Charles de Gaulle est nommé Sous-secrétaire d'État  à la Guerre et à la Défense .

 

Photo de droite : le gouvernement Reynaud, avec un nouveau sous-secrétaire d'Etat, le général de Gaulle

14 juin 1940. Au petit matin, le Général de Gaulle et son aide de camp, le lieutenant Geoffroy de Courcel arrivent à Rennes par la route.

La veille, à Bordeaux, Paul Reynaud a décidé d’envoyer son sous-secrétaire d’Etat à Londres pour une ultime tentative. Comme aucun avion n’était disponible, le Général et le lieutenant empruntent une automobile.

De Rennes, de Gaulle passe par Paimpont où il embrasse sa mère dont la santé est chancelante. Puis, par Morlaix, Carhaix, il atteint Carantec où Yvonne de Gaulle attend avec ses trois enfants et la gouvernante, Marguerite Potel. « Soyez prêts à partir », dit le Général, avant de filer sur Brest où, avec de Courcel, il embarque sur le « Milan ».

16 juin. Débarqués à Plymouth au petit matin, les deux hommes rejoignent Londres. Là, le Général va prendre sa première décision historique. Sans l’avis du gouvernement, il ordonne que le « Pasteur » venant des USA vers la France avec une cargaison d’armes (dont 1000 canons de 75) soit détourné dans un port anglais. Pour lui, les dés sont-ils jetés ?

Pas tout à fait. Dans un hôtel de Hyde Park – à proximité de l’Ambassade de France – Jean Monnet, président du comité de guerre franco-britannique et l’ambassadeur Charles Corbin viennent lui proposer un projet d’union entre les deux pays. Ce projet, rédigé en collaboration avec Arthur Salter et le Rennais René Pleven, est assez révolutionnaire, puisqu’il prévoit une fusion des deux Etats – administrativement et militairement – jusqu’à la victoire finale. Ainsi, Anglais et Français seraient concitoyens !

A 16h40, ce même jour, de Gaulle obtient Reynaud au téléphone et lui lit le texte. Le président du Conseil n’en croit pas ses oreilles et Churchill doit lui en confirmer lui-même la véracité : "Allo! Raynaud! de Gaulle a raison! Notre proposition peut avoir de grandes conséquences. Il faut tenir!" (Mémoires de guerre -L'Appel). Rendez-vous est pris pour un conseil suprême le 17 juin à Concarneau. Il n’aura jamais lieu…

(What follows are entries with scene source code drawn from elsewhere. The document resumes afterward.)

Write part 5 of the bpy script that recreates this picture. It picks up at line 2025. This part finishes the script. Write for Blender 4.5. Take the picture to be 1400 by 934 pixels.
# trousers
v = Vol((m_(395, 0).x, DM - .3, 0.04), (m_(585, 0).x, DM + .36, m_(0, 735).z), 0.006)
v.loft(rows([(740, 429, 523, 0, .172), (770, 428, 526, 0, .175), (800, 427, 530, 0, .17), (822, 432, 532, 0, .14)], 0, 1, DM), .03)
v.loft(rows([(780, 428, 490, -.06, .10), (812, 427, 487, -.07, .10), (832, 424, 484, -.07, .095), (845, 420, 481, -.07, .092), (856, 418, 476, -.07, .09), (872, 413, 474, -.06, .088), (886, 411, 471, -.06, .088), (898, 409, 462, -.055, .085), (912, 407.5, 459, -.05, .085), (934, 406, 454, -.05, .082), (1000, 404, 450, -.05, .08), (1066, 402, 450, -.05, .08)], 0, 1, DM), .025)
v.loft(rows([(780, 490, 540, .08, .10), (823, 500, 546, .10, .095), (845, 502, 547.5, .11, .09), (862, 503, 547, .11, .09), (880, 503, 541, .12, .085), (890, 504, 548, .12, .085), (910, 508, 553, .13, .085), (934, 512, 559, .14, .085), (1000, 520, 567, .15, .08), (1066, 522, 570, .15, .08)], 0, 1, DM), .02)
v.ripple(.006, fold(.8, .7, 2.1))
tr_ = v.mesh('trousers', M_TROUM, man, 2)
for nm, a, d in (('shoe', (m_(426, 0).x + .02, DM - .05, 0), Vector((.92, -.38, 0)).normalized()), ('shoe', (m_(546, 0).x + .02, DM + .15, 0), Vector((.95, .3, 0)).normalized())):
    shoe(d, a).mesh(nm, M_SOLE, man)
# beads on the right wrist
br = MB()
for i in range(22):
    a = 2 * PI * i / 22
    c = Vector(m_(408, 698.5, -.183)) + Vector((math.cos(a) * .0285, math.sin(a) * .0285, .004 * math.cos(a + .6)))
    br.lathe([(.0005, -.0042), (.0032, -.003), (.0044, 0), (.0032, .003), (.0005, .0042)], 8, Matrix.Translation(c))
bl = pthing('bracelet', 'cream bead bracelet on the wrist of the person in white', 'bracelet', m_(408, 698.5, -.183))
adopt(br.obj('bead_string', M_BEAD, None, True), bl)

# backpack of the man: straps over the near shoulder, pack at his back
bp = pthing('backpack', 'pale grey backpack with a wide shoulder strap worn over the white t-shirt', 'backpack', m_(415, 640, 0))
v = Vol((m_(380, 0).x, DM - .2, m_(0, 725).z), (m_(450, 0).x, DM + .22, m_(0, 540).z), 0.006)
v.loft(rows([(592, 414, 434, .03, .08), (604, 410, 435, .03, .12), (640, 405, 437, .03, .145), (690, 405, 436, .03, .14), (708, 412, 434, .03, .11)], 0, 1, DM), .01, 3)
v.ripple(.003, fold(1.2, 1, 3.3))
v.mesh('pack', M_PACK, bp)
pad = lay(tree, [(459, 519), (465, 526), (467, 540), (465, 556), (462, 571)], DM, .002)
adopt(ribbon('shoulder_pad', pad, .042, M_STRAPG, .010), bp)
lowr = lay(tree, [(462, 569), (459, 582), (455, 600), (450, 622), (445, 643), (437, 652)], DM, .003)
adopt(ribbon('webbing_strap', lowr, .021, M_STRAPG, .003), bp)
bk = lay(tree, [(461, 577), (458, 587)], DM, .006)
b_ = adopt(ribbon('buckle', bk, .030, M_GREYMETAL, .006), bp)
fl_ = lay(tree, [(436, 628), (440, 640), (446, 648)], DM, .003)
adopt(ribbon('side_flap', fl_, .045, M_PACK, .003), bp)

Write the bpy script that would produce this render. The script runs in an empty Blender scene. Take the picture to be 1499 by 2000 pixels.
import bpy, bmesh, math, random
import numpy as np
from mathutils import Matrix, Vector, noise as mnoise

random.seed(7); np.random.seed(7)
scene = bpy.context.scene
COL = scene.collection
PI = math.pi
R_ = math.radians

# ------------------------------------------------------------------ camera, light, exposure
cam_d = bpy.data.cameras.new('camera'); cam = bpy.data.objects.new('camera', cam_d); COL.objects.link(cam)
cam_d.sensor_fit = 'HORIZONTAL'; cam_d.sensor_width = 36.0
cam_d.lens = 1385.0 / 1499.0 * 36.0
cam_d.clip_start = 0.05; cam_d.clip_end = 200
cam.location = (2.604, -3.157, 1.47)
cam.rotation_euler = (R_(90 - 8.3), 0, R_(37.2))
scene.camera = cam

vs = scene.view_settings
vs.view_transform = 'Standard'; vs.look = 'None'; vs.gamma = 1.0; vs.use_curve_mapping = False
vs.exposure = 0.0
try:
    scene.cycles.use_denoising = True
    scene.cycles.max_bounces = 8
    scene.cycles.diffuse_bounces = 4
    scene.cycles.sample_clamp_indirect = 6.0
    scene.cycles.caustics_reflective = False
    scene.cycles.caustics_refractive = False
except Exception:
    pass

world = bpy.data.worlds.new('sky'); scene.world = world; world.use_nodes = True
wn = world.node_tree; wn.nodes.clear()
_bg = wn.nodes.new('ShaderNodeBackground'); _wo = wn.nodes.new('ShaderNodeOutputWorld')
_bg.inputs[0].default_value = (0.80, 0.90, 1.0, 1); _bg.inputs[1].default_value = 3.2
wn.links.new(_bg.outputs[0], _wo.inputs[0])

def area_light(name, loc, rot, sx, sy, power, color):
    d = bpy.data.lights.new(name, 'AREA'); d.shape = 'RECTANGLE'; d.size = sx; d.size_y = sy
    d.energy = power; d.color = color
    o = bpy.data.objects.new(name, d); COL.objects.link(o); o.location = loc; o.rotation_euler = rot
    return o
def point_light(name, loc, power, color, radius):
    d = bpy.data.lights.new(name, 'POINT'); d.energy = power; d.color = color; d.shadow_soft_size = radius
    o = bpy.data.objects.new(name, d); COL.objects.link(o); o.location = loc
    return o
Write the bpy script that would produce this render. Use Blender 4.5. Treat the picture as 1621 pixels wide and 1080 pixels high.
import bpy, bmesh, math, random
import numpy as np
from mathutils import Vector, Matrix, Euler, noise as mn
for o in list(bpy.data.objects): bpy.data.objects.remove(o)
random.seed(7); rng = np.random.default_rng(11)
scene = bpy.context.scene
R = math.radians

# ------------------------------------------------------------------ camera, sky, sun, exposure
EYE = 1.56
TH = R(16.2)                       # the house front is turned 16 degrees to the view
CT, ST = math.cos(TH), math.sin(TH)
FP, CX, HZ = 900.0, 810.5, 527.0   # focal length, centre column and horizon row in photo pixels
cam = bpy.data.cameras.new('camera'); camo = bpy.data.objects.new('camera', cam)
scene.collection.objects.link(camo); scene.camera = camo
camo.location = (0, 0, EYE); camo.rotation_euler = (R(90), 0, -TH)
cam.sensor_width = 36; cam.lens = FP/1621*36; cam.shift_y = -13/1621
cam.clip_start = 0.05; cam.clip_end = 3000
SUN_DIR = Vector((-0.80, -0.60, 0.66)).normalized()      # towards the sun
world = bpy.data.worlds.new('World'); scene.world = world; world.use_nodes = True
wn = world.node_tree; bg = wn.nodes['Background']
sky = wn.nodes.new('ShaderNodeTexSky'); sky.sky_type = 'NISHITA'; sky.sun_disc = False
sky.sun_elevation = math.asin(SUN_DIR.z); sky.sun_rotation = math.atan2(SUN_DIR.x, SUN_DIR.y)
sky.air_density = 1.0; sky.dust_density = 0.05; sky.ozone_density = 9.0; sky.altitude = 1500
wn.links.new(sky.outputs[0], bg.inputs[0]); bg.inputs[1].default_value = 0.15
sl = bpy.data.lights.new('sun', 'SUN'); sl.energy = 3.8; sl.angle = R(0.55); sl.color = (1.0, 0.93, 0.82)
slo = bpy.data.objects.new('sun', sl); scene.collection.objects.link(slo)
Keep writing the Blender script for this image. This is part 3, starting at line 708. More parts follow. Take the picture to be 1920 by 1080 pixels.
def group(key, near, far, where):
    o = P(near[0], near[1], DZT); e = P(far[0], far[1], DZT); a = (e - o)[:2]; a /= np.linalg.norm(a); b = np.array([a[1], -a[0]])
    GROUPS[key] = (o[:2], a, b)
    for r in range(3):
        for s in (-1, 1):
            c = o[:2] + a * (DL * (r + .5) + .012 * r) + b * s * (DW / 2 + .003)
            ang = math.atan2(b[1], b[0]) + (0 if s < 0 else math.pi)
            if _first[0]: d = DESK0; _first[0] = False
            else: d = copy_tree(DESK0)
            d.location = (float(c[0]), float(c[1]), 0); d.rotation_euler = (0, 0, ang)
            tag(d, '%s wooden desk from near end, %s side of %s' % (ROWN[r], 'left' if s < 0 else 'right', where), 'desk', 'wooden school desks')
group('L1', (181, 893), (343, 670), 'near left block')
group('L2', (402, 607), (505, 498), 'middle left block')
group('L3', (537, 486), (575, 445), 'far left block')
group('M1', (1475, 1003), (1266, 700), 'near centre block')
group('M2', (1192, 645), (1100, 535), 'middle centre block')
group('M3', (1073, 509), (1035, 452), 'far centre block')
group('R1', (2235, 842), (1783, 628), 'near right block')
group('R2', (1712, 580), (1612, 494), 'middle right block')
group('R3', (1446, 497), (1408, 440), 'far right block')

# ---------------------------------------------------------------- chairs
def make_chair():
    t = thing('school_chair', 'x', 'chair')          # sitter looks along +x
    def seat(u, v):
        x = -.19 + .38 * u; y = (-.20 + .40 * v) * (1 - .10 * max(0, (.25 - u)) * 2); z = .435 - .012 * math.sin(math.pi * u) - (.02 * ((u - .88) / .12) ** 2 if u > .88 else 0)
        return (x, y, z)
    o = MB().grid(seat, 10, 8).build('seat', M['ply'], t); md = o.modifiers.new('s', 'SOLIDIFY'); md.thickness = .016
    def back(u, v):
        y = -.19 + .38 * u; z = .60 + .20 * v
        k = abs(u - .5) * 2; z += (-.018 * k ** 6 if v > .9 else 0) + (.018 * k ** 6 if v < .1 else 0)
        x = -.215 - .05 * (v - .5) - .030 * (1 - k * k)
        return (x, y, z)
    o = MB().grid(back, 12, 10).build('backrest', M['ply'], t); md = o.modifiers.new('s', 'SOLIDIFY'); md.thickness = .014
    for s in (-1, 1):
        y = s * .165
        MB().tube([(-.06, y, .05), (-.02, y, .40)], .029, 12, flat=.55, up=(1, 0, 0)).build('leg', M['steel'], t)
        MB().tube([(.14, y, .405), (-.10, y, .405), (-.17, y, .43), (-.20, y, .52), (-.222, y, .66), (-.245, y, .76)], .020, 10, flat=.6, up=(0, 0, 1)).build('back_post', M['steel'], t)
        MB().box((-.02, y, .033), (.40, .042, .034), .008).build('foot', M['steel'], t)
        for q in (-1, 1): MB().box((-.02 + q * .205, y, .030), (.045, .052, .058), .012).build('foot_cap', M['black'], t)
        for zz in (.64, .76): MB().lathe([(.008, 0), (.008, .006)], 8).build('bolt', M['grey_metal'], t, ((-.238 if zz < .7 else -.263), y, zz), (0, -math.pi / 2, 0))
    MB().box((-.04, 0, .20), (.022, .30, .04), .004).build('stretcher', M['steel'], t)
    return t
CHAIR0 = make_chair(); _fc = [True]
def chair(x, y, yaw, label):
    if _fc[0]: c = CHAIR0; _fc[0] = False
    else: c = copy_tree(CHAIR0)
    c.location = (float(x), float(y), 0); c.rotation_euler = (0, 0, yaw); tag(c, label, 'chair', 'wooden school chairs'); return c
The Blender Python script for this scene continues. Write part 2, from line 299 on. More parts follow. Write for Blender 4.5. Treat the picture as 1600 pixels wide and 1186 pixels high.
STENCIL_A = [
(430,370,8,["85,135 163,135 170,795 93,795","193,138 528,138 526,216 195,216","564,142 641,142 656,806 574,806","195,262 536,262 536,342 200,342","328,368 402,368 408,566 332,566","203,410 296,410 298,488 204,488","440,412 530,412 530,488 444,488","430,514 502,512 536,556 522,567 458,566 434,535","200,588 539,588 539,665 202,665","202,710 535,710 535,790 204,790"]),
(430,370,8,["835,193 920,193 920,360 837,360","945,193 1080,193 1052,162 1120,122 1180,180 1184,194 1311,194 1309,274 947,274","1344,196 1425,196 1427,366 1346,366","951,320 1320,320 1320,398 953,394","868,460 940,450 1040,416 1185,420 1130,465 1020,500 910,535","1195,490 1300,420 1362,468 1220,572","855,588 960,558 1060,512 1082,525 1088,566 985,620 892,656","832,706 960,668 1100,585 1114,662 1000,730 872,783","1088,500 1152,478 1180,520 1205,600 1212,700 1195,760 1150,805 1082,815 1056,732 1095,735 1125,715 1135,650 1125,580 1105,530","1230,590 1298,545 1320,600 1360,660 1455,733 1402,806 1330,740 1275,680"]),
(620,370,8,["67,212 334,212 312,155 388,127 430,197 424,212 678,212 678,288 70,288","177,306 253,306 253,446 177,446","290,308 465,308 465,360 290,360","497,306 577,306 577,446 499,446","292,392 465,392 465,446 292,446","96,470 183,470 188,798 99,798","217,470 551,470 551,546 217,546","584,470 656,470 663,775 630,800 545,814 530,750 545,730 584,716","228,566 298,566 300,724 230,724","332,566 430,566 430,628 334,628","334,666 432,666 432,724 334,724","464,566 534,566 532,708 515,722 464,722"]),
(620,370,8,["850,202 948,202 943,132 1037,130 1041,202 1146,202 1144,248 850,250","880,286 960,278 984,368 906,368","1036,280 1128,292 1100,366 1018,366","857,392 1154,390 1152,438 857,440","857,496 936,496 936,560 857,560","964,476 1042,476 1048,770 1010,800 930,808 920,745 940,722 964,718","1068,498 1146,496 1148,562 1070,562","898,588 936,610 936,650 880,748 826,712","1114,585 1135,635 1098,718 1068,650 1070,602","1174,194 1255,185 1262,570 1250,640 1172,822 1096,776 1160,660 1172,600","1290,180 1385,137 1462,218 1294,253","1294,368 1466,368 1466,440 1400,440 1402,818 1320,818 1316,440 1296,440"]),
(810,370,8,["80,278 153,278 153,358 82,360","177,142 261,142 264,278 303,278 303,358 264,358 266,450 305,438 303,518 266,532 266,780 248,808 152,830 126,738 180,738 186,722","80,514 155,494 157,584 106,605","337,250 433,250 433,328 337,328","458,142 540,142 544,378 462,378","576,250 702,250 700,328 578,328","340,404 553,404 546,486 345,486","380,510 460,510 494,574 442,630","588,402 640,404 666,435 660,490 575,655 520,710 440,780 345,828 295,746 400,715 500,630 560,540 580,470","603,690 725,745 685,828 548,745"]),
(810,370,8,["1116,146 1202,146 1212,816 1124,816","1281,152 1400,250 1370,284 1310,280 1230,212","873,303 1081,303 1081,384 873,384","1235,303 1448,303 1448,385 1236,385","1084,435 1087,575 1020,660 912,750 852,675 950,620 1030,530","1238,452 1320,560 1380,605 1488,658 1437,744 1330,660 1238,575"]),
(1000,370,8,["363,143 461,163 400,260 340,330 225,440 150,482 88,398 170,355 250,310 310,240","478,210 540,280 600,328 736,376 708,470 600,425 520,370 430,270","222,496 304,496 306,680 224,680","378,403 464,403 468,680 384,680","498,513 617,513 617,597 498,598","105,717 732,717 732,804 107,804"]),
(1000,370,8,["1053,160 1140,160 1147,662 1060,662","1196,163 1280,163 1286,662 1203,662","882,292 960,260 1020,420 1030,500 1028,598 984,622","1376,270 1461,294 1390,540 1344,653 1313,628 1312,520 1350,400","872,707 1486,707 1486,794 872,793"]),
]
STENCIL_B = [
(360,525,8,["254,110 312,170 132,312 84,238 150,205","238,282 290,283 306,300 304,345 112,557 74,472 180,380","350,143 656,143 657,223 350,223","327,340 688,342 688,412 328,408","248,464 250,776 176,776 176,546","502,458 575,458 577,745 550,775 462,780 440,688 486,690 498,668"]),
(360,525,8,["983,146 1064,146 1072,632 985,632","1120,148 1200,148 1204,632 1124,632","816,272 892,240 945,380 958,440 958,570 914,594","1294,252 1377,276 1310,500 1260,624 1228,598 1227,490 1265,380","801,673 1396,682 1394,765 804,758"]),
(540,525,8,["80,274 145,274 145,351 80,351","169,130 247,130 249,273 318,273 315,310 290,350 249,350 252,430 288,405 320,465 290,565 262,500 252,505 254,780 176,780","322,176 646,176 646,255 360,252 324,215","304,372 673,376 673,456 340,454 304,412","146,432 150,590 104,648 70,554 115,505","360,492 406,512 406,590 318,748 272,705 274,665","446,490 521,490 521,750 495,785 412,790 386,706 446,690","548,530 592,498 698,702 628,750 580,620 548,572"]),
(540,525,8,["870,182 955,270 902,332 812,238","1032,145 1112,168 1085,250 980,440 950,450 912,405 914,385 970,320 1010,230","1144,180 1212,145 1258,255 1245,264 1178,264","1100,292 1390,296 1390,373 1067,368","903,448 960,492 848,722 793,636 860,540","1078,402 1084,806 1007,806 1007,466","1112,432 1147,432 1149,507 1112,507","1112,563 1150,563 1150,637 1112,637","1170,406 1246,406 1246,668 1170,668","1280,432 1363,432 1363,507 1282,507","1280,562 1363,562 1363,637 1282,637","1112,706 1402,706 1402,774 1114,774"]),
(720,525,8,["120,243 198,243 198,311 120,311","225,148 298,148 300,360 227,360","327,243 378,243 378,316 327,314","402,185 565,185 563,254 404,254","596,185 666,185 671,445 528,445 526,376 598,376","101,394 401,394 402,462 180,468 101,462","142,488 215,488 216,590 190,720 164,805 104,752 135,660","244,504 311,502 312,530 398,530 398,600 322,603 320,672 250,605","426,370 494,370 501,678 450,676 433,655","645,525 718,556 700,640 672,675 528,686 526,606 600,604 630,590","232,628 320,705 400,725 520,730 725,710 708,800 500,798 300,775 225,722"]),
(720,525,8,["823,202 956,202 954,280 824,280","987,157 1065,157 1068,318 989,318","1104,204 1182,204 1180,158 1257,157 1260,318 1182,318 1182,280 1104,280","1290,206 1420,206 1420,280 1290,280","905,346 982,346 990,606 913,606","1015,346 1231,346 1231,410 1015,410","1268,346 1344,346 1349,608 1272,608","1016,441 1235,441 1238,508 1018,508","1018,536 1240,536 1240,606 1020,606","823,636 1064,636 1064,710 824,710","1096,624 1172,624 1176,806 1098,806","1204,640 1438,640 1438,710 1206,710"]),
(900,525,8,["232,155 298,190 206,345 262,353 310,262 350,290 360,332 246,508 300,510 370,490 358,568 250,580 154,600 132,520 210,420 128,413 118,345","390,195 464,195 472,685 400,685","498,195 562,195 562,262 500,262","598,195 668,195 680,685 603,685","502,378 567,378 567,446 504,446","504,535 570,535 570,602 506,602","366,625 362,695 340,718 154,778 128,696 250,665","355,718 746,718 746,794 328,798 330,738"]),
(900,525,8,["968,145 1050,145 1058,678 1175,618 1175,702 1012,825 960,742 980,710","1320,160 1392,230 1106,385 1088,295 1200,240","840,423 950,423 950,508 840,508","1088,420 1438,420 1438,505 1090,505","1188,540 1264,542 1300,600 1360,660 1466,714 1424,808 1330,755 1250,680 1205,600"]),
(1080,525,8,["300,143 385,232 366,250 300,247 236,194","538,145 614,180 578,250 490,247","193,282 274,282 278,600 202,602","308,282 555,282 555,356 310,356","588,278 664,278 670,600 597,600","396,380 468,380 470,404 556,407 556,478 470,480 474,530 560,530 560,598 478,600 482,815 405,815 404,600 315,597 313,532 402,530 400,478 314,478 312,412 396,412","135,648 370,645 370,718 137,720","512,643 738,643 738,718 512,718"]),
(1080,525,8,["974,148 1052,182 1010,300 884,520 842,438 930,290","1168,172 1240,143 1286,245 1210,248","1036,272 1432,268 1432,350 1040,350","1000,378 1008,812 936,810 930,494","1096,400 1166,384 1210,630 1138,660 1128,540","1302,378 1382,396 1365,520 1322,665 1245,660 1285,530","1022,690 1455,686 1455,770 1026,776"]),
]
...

A bordeaux, à 17h, le Conseil des Ministres se réunit sous la présidence d’Albert Lebrun. A peine Reynaud a-t-il terminé sa communication que Pétain s’exclame : « C’est un mariage avec un cadavre ». La proposition, mise au voix, est refusée. Au contraire, une majorité se dégage pour demander les conditions d’Armistice aux Allemands.

A Londres, à 18h30, de Gaulle qui ignore ce douloureux dénouement, s’envole à bord de l’avion personnel de Churchill.

20h., Bordeaux. Le Président du Conseil, Paul Reynaud, présente sa démission au Président de la République qui l’accepte.

Le Maréchal Pétain, sollicité pour former le nouveau gouvernement, propose Laval aux Affaires étrangères e, Weygand à la défense, Darlan à la Marine, Bouthillier aux Finances…

21h30, Mérignac, aérodrome de Bordeaux. Le Général de Gaulle est informé par le Colonel Humbert et Auburtin, membres de son cabinet, des dernières nouvelles. Sa décision est prise.

17 juin. Le Général de Gaulle s’est assuré des ultimes formalités. Sa femme et ses enfants, qui le rejoindront plus tard, recevront leurs passeports à Carantec. Quant à Paul Reynaud, qui a finalement décidé de rester, il remet 100.000 F, provenant de ses fonds secrets, au « chargé de mission ».

9h. Trois hommes prennent place dans l’avion qui les a amenés la veille : de Gaulle, de Courcel et le Général Edward Spears, ami de Churchill. Personne ne prête attention à eux.

Plus tard, Charles de Gaulle relatera dans ses Mémoires de guerre  :  « Nous survolâmes La Rochelle et Rochefort. Dans ces ports brûlaient des navires incendiés par les avions allemands. Nous passâmes au-dessus de Paimpont, où se trouvait ma mère, très malade. La forêt était toute fumante des dépôts de munitions qui s’y consumaient (…) Je m’apparaissais à moi-même, seul et démuni de tout, comme un homme au bord de l’océan qu’il prétendrait franchir à la nage ».   

Pourtant, ce soir du 17 juin, à Londres, au cours du dîner, Mme Jean Monnet l’interroge sur sa « mission », le Général réplique : « Je ne suis pas en mission, Madame. Je suis ici pour sauver l’honneur de la France ».